**What is asked**: Every line of the material below must be repeated exactly.
═══ Supplied material ═══
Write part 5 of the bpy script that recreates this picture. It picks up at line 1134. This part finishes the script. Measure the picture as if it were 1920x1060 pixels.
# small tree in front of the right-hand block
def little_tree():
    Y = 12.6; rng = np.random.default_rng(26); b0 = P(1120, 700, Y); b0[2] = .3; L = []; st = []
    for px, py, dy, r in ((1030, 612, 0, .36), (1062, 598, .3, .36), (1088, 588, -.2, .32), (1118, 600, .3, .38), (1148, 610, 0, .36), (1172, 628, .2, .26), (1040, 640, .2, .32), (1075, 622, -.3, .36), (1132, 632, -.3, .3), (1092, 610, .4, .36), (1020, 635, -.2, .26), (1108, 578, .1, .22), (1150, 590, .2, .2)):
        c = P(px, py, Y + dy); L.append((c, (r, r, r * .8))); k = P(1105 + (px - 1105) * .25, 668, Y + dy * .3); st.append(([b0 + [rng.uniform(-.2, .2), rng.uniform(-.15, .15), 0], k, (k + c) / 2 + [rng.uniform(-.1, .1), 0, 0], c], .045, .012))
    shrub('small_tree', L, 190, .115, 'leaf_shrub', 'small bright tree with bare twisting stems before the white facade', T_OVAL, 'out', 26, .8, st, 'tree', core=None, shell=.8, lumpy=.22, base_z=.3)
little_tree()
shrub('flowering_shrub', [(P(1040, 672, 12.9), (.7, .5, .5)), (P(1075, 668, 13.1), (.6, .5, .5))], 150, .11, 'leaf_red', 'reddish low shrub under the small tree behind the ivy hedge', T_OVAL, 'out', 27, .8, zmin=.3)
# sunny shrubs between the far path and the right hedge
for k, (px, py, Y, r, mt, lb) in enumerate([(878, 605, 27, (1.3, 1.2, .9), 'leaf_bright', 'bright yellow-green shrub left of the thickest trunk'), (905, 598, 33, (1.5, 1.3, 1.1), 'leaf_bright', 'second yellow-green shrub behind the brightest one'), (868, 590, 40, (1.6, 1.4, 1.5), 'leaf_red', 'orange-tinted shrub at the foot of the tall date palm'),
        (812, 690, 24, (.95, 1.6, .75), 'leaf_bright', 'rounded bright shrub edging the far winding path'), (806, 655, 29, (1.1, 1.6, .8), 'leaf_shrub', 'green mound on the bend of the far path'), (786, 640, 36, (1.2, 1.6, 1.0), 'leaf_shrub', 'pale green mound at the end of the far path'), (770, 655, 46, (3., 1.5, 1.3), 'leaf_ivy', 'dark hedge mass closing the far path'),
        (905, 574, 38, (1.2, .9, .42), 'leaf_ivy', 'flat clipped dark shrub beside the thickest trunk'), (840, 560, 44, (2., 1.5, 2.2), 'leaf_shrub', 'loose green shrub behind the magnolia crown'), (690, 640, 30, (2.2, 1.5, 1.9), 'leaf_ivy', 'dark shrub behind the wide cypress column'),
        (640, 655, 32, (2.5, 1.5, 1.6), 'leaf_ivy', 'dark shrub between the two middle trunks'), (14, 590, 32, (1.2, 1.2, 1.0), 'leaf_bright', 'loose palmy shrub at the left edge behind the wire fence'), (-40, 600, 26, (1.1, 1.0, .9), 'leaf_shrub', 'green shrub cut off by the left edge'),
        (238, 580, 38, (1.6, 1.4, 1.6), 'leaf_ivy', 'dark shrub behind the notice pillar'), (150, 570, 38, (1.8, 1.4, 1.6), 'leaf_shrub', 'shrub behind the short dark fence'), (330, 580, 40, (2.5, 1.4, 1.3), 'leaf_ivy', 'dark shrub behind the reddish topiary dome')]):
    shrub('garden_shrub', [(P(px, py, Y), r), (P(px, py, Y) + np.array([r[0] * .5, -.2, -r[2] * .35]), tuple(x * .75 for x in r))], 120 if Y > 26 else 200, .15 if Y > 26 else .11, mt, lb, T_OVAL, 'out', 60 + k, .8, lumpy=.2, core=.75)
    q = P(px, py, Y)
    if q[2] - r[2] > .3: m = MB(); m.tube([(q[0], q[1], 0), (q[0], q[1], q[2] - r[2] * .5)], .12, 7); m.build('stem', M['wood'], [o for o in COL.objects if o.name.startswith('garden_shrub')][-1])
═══
**Answer to this exercise**:
Write part 5 of the bpy script that recreates this picture. It picks up at line 1134. This part finishes the script. Measure the picture as if it were 1920x1060 pixels.
# small tree in front of the right-hand block
def little_tree():
    Y = 12.6; rng = np.random.default_rng(26); b0 = P(1120, 700, Y); b0[2] = .3; L = []; st = []
    for px, py, dy, r in ((1030, 612, 0, .36), (1062, 598, .3, .36), (1088, 588, -.2, .32), (1118, 600, .3, .38), (1148, 610, 0, .36), (1172, 628, .2, .26), (1040, 640, .2, .32), (1075, 622, -.3, .36), (1132, 632, -.3, .3), (1092, 610, .4, .36), (1020, 635, -.2, .26), (1108, 578, .1, .22), (1150, 590, .2, .2)):
        c = P(px, py, Y + dy); L.append((c, (r, r, r * .8))); k = P(1105 + (px - 1105) * .25, 668, Y + dy * .3); st.append(([b0 + [rng.uniform(-.2, .2), rng.uniform(-.15, .15), 0], k, (k + c) / 2 + [rng.uniform(-.1, .1), 0, 0], c], .045, .012))
    shrub('small_tree', L, 190, .115, 'leaf_shrub', 'small bright tree with bare twisting stems before the white facade', T_OVAL, 'out', 26, .8, st, 'tree', core=None, shell=.8, lumpy=.22, base_z=.3)
little_tree()
shrub('flowering_shrub', [(P(1040, 672, 12.9), (.7, .5, .5)), (P(1075, 668, 13.1), (.6, .5, .5))], 150, .11, 'leaf_red', 'reddish low shrub under the small tree behind the ivy hedge', T_OVAL, 'out', 27, .8, zmin=.3)
# sunny shrubs between the far path and the right hedge
for k, (px, py, Y, r, mt, lb) in enumerate([(878, 605, 27, (1.3, 1.2, .9), 'leaf_bright', 'bright yellow-green shrub left of the thickest trunk'), (905, 598, 33, (1.5, 1.3, 1.1), 'leaf_bright', 'second yellow-green shrub behind the brightest one'), (868, 590, 40, (1.6, 1.4, 1.5), 'leaf_red', 'orange-tinted shrub at the foot of the tall date palm'),
        (812, 690, 24, (.95, 1.6, .75), 'leaf_bright', 'rounded bright shrub edging the far winding path'), (806, 655, 29, (1.1, 1.6, .8), 'leaf_shrub', 'green mound on the bend of the far path'), (786, 640, 36, (1.2, 1.6, 1.0), 'leaf_shrub', 'pale green mound at the end of the far path'), (770, 655, 46, (3., 1.5, 1.3), 'leaf_ivy', 'dark hedge mass closing the far path'),
        (905, 574, 38, (1.2, .9, .42), 'leaf_ivy', 'flat clipped dark shrub beside the thickest trunk'), (840, 560, 44, (2., 1.5, 2.2), 'leaf_shrub', 'loose green shrub behind the magnolia crown'), (690, 640, 30, (2.2, 1.5, 1.9), 'leaf_ivy', 'dark shrub behind the wide cypress column'),
        (640, 655, 32, (2.5, 1.5, 1.6), 'leaf_ivy', 'dark shrub between the two middle trunks'), (14, 590, 32, (1.2, 1.2, 1.0), 'leaf_bright', 'loose palmy shrub at the left edge behind the wire fence'), (-40, 600, 26, (1.1, 1.0, .9), 'leaf_shrub', 'green shrub cut off by the left edge'),
        (238, 580, 38, (1.6, 1.4, 1.6), 'leaf_ivy', 'dark shrub behind the notice pillar'), (150, 570, 38, (1.8, 1.4, 1.6), 'leaf_shrub', 'shrub behind the short dark fence'), (330, 580, 40, (2.5, 1.4, 1.3), 'leaf_ivy', 'dark shrub behind the reddish topiary dome')]):
    shrub('garden_shrub', [(P(px, py, Y), r), (P(px, py, Y) + np.array([r[0] * .5, -.2, -r[2] * .35]), tuple(x * .75 for x in r))], 120 if Y > 26 else 200, .15 if Y > 26 else .11, mt, lb, T_OVAL, 'out', 60 + k, .8, lumpy=.2, core=.75)
    q = P(px, py, Y)
    if q[2] - r[2] > .3: m = MB(); m.tube([(q[0], q[1], 0), (q[0], q[1], q[2] - r[2] * .5)], .12, 7); m.build('stem', M['wood'], [o for o in COL.objects if o.name.startswith('garden_shrub')][-1])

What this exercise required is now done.